- **Your goal**:
Going from the top of the data below, give again each line through the one containing "sun.location = (-30, 10, 60)", both ends kept.

- **Exercise materials**:
——————

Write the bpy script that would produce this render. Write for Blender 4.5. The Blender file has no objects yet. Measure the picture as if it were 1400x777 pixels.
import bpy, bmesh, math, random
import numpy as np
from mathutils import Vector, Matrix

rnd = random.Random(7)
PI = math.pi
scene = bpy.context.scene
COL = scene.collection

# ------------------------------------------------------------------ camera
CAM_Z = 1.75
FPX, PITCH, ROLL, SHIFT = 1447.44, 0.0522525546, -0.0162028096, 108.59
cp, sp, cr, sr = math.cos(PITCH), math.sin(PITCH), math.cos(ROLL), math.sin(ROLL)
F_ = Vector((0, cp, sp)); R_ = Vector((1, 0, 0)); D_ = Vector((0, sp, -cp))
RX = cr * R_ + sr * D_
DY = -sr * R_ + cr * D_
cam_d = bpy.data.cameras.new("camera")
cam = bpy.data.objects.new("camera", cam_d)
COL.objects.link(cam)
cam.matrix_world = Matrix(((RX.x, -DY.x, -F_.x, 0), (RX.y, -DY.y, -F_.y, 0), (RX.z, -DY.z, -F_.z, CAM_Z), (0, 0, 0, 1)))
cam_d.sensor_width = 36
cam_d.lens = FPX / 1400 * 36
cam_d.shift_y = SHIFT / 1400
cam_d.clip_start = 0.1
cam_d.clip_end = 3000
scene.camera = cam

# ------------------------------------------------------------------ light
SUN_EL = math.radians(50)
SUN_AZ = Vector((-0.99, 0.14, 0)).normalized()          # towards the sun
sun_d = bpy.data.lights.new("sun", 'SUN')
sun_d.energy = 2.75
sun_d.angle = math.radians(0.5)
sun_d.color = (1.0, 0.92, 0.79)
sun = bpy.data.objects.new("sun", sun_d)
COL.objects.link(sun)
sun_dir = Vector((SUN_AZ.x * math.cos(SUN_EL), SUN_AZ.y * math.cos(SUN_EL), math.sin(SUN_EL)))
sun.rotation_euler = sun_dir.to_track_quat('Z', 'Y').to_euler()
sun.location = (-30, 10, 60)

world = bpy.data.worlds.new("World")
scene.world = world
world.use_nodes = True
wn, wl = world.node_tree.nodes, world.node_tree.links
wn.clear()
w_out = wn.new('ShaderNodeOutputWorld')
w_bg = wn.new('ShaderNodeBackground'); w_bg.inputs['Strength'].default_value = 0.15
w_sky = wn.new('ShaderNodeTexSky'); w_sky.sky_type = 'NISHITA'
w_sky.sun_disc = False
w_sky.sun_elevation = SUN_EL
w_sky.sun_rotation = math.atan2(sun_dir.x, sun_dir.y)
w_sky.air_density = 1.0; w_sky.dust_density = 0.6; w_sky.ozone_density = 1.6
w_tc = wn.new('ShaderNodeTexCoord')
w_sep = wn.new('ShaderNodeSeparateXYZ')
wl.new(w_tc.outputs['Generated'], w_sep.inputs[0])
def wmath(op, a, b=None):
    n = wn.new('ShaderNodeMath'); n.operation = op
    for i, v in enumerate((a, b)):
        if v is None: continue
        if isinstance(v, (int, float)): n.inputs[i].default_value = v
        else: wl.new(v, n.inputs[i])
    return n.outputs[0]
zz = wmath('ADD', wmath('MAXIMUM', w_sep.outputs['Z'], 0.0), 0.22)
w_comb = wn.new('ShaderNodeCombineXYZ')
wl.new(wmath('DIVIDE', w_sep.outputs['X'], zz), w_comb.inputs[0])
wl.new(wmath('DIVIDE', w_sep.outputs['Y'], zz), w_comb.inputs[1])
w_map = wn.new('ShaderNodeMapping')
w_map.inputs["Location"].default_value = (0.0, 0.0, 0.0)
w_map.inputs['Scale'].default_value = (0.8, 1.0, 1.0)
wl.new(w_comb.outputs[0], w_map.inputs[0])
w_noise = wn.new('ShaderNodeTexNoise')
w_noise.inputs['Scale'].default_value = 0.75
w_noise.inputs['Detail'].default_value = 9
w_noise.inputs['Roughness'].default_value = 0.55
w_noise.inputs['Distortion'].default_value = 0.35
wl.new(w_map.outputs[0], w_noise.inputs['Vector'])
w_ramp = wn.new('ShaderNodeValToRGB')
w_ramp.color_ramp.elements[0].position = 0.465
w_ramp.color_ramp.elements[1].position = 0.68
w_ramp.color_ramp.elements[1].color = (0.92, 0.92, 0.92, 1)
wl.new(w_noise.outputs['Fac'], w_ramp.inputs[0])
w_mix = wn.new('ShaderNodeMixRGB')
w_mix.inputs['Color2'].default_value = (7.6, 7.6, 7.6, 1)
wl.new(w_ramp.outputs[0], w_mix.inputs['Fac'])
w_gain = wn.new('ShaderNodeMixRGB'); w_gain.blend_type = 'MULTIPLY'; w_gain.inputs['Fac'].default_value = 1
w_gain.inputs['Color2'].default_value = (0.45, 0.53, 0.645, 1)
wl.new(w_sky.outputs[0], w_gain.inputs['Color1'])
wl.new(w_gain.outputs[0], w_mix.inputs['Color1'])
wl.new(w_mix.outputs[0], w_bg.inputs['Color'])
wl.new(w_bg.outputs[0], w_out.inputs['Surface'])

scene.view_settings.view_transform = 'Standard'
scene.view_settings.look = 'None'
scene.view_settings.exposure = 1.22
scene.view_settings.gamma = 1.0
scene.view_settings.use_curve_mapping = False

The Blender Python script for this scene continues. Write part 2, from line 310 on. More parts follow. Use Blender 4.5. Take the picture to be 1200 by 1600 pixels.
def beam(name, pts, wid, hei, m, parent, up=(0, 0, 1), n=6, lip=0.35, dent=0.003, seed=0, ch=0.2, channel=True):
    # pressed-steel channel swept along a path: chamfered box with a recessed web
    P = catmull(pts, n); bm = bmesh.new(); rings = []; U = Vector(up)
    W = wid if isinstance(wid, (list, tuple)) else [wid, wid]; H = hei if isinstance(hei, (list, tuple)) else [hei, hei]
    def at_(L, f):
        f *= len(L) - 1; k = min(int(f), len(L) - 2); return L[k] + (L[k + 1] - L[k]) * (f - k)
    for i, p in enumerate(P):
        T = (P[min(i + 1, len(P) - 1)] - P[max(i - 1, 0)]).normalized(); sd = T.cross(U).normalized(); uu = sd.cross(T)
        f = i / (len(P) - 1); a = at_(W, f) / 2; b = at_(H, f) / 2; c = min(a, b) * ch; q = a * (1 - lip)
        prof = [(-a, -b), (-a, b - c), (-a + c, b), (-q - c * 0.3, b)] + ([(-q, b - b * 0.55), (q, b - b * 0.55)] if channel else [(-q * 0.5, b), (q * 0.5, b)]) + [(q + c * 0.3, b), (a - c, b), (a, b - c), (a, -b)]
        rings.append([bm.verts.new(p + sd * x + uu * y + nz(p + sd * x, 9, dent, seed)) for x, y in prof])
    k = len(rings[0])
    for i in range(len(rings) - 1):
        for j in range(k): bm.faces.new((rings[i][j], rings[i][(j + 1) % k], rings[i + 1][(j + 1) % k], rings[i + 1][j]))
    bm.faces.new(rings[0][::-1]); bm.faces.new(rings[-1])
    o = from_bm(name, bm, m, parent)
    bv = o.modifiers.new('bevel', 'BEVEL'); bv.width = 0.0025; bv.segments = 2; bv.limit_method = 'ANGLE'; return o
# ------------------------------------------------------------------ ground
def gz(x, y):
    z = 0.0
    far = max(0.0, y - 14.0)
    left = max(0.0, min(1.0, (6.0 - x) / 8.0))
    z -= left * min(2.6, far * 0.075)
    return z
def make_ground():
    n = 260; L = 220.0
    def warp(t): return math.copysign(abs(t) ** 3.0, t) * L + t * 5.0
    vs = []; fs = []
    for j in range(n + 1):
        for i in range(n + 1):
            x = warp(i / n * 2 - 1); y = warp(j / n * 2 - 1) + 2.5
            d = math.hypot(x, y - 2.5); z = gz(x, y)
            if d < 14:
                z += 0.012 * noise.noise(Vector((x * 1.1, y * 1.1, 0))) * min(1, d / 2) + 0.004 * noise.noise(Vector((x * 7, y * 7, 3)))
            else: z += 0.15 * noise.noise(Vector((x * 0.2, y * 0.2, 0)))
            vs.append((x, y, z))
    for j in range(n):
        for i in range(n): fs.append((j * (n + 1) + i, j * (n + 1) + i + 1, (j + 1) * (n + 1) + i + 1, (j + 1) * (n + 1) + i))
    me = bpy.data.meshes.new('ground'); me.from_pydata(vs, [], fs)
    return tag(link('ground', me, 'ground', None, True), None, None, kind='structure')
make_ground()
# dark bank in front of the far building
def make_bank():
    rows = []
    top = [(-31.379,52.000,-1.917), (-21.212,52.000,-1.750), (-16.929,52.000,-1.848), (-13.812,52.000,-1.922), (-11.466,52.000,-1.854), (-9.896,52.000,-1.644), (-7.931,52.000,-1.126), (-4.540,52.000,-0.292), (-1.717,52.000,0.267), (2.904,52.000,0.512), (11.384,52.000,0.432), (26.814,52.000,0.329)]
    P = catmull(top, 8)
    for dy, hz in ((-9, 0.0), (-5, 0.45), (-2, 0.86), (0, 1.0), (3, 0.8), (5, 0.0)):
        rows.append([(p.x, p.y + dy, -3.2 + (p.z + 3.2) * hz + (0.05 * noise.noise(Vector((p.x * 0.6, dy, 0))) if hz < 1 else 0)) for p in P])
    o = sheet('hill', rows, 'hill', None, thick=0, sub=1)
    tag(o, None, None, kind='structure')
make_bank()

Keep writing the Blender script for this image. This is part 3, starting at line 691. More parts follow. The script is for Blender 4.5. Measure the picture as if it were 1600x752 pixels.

——————

- **Result**:
Write the bpy script that would produce this render. Write for Blender 4.5. The Blender file has no objects yet. Measure the picture as if it were 1400x777 pixels.
import bpy, bmesh, math, random
import numpy as np
from mathutils import Vector, Matrix

rnd = random.Random(7)
PI = math.pi
scene = bpy.context.scene
COL = scene.collection

# ------------------------------------------------------------------ camera
CAM_Z = 1.75
FPX, PITCH, ROLL, SHIFT = 1447.44, 0.0522525546, -0.0162028096, 108.59
cp, sp, cr, sr = math.cos(PITCH), math.sin(PITCH), math.cos(ROLL), math.sin(ROLL)
F_ = Vector((0, cp, sp)); R_ = Vector((1, 0, 0)); D_ = Vector((0, sp, -cp))
RX = cr * R_ + sr * D_
DY = -sr * R_ + cr * D_
cam_d = bpy.data.cameras.new("camera")
cam = bpy.data.objects.new("camera", cam_d)
COL.objects.link(cam)
cam.matrix_world = Matrix(((RX.x, -DY.x, -F_.x, 0), (RX.y, -DY.y, -F_.y, 0), (RX.z, -DY.z, -F_.z, CAM_Z), (0, 0, 0, 1)))
cam_d.sensor_width = 36
cam_d.lens = FPX / 1400 * 36
cam_d.shift_y = SHIFT / 1400
cam_d.clip_start = 0.1
cam_d.clip_end = 3000
scene.camera = cam

# ------------------------------------------------------------------ light
SUN_EL = math.radians(50)
SUN_AZ = Vector((-0.99, 0.14, 0)).normalized()          # towards the sun
sun_d = bpy.data.lights.new("sun", 'SUN')
sun_d.energy = 2.75
sun_d.angle = math.radians(0.5)
sun_d.color = (1.0, 0.92, 0.79)
sun = bpy.data.objects.new("sun", sun_d)
COL.objects.link(sun)
sun_dir = Vector((SUN_AZ.x * math.cos(SUN_EL), SUN_AZ.y * math.cos(SUN_EL), math.sin(SUN_EL)))
sun.rotation_euler = sun_dir.to_track_quat('Z', 'Y').to_euler()
sun.location = (-30, 10, 60)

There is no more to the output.